*What to produce*: Skip all pictures. Write out the data below from its first line through the line that contains "return V, Fc, UV".

────────

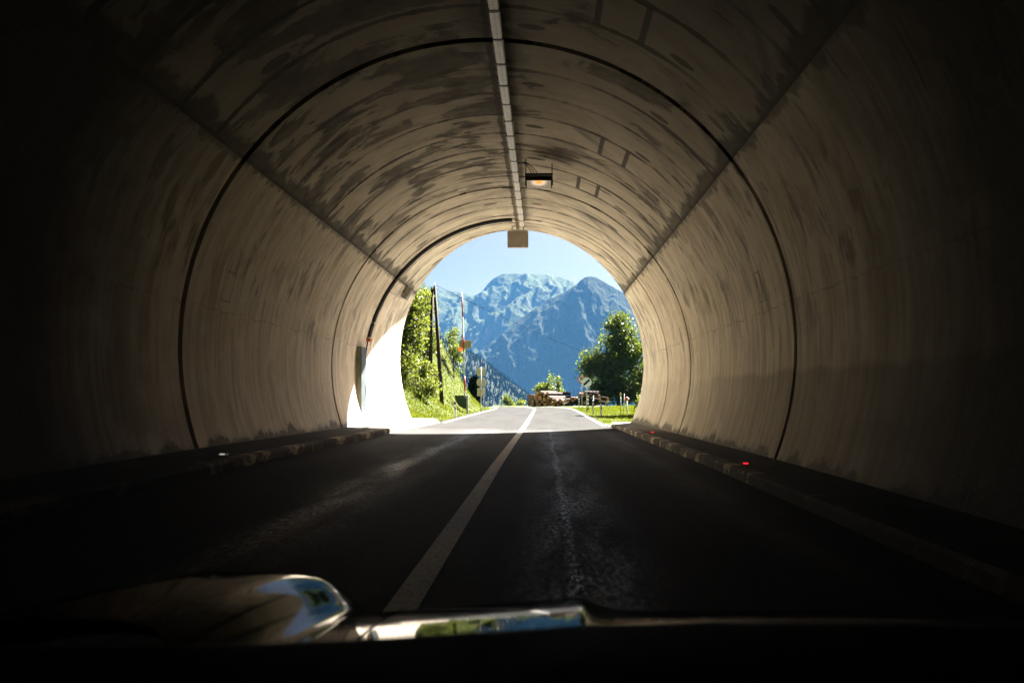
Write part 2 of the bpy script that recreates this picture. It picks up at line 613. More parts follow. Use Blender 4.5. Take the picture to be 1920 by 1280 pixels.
def lining_strip(phis, rad=RAD):
    """strip of the tube between given angles, split into casting blocks; returns V,F,UV"""
    V, Fc, UV = [], [], []
    for i, j0 in enumerate(JOINTS):
        g0 = GAP.get(j0, .035)
        last = i == len(JOINTS) - 1
        j1 = None if last else JOINTS[i + 1]
        g1 = 0 if last else GAP.get(j1, .035)
        n = 9
        for k in range(n):
            t = k / (n - 1)
            for ph in phis:
                x, z = CX + rad * math.sin(ph), CZ + rad * math.cos(ph)
                if last:
                    ye = float(portal_y(z - EYE))
                    y = (j0 + g0) * (1 - t) + ye * t
                else:
                    y = (j0 + g0) * (1 - t) + (j1 - g1) * t
                V.append((x, y, z))
                UV.append((ph * rad, y))
        base = len(V) - n * len(phis)
        Fc += (grid_faces(n, len(phis)) + base).tolist()
        # block edges turned outwards into the joint
        for kk in ([0] if last else [0, n - 1]):
            row = [base + kk * len(phis) + q for q in range(len(phis))]
            st, m = len(V), len(phis)
            for q in row:
                V.append(V[q])
                UV.append(UV[q])
            for q, ph in zip(row, phis):
                x, y, z = V[q]
                V.append((CX + (rad + .09) * math.sin(ph), y, CZ + (rad + .09) * math.cos(ph)))
                UV.append(UV[q])
            for q in range(m - 1):
                Fc.append((st + q, st + q + 1, st + m + q + 1, st + m + q))
    return V, Fc, UV


tun = thing('tunnel', 'round concrete road tunnel with stained vault, dark joints and sloping mouth', 'tunnel', (CX, 0, 0))
ph = np.linspace(-SEAM, SEAM, 53)
V, Fc, UV = lining_strip(ph)
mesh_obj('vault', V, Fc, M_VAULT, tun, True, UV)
ph = np.linspace(SEAM, R_(116), 41)
V, Fc, UV = lining_strip(ph)
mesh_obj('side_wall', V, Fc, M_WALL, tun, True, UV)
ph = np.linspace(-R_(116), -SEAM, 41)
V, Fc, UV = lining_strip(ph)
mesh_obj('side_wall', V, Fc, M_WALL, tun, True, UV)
for j in (4.0, 14.0, 24.0, 28.4):
    phs = np.linspace(-R_(116), R_(116), 117)
    V = []
    for y in (j - .22, j + .22):
        for p in phs:
            V.append((CX + (RAD + .08) * math.sin(p), y, CZ + (RAD + .08) * math.cos(p)))
    mesh_obj('joint_seal', V, grid_faces(2, len(phs)), M_SEAL, tun, True)
# outer shell and cut face
phs = np.linspace(-R_(125), R_(125), 101)
V, rows = [], []
for y in (-56.0, 0.0, 28.0, None):
    for p in phs:
        ro = RAD + .45
        x, z = CX + ro * math.sin(p), CZ + ro * math.cos(p)
        V.append((x, float(portal_y(CZ + RAD * math.cos(p) - EYE)) if y is None else y, z))
n = len(phs)
Fs = grid_faces(4, n).tolist()
for p in phs:
    x, z = CX + (RAD + .001) * math.sin(p), CZ + (RAD + .001) * math.cos(p)
    V.append((x, float(portal_y(z - EYE)), z))
for q in range(n - 1):
    Fs.append((3 * n + q, 3 * n + q + 1, 4 * n + q + 1, 4 * n + q))
st = len(V)
V.append((CX, -56, CZ))  # unseen rear cap, added to keep sky light out of the tube
for q in range(n - 1):
    Fs.append((q, q + 1, st))
Fs.append((n - 1, 0, st))
mesh_obj('shell', V, Fs, M_SHELL, tun, True)

# earth over the tunnel
xs = np.concatenate([np.linspace(-60, -8, 18), np.linspace(-7, 5, 25), np.linspace(6, 60, 18)])
ts = np.linspace(0, 1, 24)
V = []
for t in ts:
    for x in xs:
        d = abs(x - CX)
        zt = CZ + math.sqrt(max(0, 5.9 ** 2 - d * d)) if d < 5.9 else CZ
        top = max(zt, 8.6 - .30 * max(0, d - 6)) if x > 0 else max(zt, 8.6 + .12 * max(0, d - 6))
        top = top if d < 7 else min(top, 9 + .1 * (d - 7))
        yf = 29.2 if d < 7 else 29.2 - .5 * (d - 7)
        y = yf - (1 - t) * (86 + yf - 29.2) if True else 0
        edge = 0.0
        V.append((x, y, top + 10 * (1 - t) + float(fbm(np.array([x * .2]), np.array([y * .2]), 3, 3)[0]) * .8 + edge))
M_HILL = simple('hill_grass', (.05, .085, .02), .9, .1)
hs = mesh_obj('hillside', V, grid_faces(len(ts), len(xs)), M_HILL, None, True)
tag(hs, kind='structure')


# ---------------------------------------------------------------- road, walkways, kerbs
def asphalt():
    b = NB('asphalt')
    po, x, y, z = b.pos()
    fine = b.noise(po, 60.0, 3, .7)
    grit = b.noise(b.vec(b.mul(x, 26), b.mul(y, 9), 0), 1.0, 4, .75)
    big = b.noise(b.vec(b.mul(x, 1.1), b.mul(y, .14), 0), 1.0, 5, .6, .3)
    big2 = b.noise(b.vec(b.mul(x, .6), b.mul(y, .5), 8), 1.0, 5, .65)
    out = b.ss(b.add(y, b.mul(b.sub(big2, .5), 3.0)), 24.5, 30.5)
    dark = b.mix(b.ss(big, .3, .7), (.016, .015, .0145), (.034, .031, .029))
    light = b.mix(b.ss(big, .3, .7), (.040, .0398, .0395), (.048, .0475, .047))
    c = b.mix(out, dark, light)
    c = b.scale(c, b.ss(grit, .25, .75, .72, 1.28))
    # long cracks across and along
    ck = b.noise(b.vec(b.mul(x, .25), b.mul(y, .9), 3), 1.0, 4, .5, .4)
    c = b.mix(b.mul(b.ss(b.ab(b.sub(ck, .5)), .006, .0), b.ss(y, 34, 38, 0, .35)), c, (.05, .048, .045))
    # polished tracks: worn smooth by tyres
    wob = b.noise(b.vec(0.0, b.mul(y, .35), 1), 1.0, 3, .6)
    xx = b.add(x, b.mul(b.sub(wob, .5), .22))
    def band(c0, w):
        return b.ss(b.ab(b.sub(xx, c0)), w, w * .15)
    rag = b.noise(b.vec(b.mul(x, 30.0), b.mul(y, 7.0), 5), 1.0, 5, .7)
    rag0 = b.noise(b.vec(b.mul(x, 3.0), b.mul(y, .5), 6), 1.0, 4, .6)
    ragm = b.mul(b.ss(rag, .22, .80), b.ss(rag0, .34, .62, .25, 1))
    t1 = b.mul(b.mul(band(.20, .06), b.ss(rag, .42, .6)), .5)
    t1b = b.mul(band(.30, .65), ragm)
    t2 = b.mul(band(-2.2, .30), ragm)
    t3 = b.mul(band(-2.1, .85), b.mul(ragm, .6))
    t4 = b.mul(band(1.95, .35), b.mul(ragm, .5))
    pol = b.mn(b.add(b.add(b.add(t1, b.mul(t1b, 1.0)), b.add(t2, t3)), t4), 1.0)
    rough = b.sub(b.ss(grit, .3, .7, .74, .98), b.mul(pol, .40))
    sealc = b.mul(band(1.45, .05), b.ss(rag, .45, .55))
    c = b.mix(b.mul(sealc, b.ss(y, 30, 26, 0, .7)), c, (.01, .01, .01))
    nrm = b.bump(b.add(b.mul(fine, .5), grit), .5, .006)
    keep = b.inv(out)
    return b.bsdf(c, b.mx(rough, out), b.mul(b.add(b.mul(pol, .34), .11), keep), normal=nrm)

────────

*Response below*:
Write part 2 of the bpy script that recreates this picture. It picks up at line 613. More parts follow. Use Blender 4.5. Take the picture to be 1920 by 1280 pixels.
def lining_strip(phis, rad=RAD):
    """strip of the tube between given angles, split into casting blocks; returns V,F,UV"""
    V, Fc, UV = [], [], []
    for i, j0 in enumerate(JOINTS):
        g0 = GAP.get(j0, .035)
        last = i == len(JOINTS) - 1
        j1 = None if last else JOINTS[i + 1]
        g1 = 0 if last else GAP.get(j1, .035)
        n = 9
        for k in range(n):
            t = k / (n - 1)
            for ph in phis:
                x, z = CX + rad * math.sin(ph), CZ + rad * math.cos(ph)
                if last:
                    ye = float(portal_y(z - EYE))
                    y = (j0 + g0) * (1 - t) + ye * t
                else:
                    y = (j0 + g0) * (1 - t) + (j1 - g1) * t
                V.append((x, y, z))
                UV.append((ph * rad, y))
        base = len(V) - n * len(phis)
        Fc += (grid_faces(n, len(phis)) + base).tolist()
        # block edges turned outwards into the joint
        for kk in ([0] if last else [0, n - 1]):
            row = [base + kk * len(phis) + q for q in range(len(phis))]
            st, m = len(V), len(phis)
            for q in row:
                V.append(V[q])
                UV.append(UV[q])
            for q, ph in zip(row, phis):
                x, y, z = V[q]
                V.append((CX + (rad + .09) * math.sin(ph), y, CZ + (rad + .09) * math.cos(ph)))
                UV.append(UV[q])
            for q in range(m - 1):
                Fc.append((st + q, st + q + 1, st + m + q + 1, st + m + q))
    return V, Fc, UV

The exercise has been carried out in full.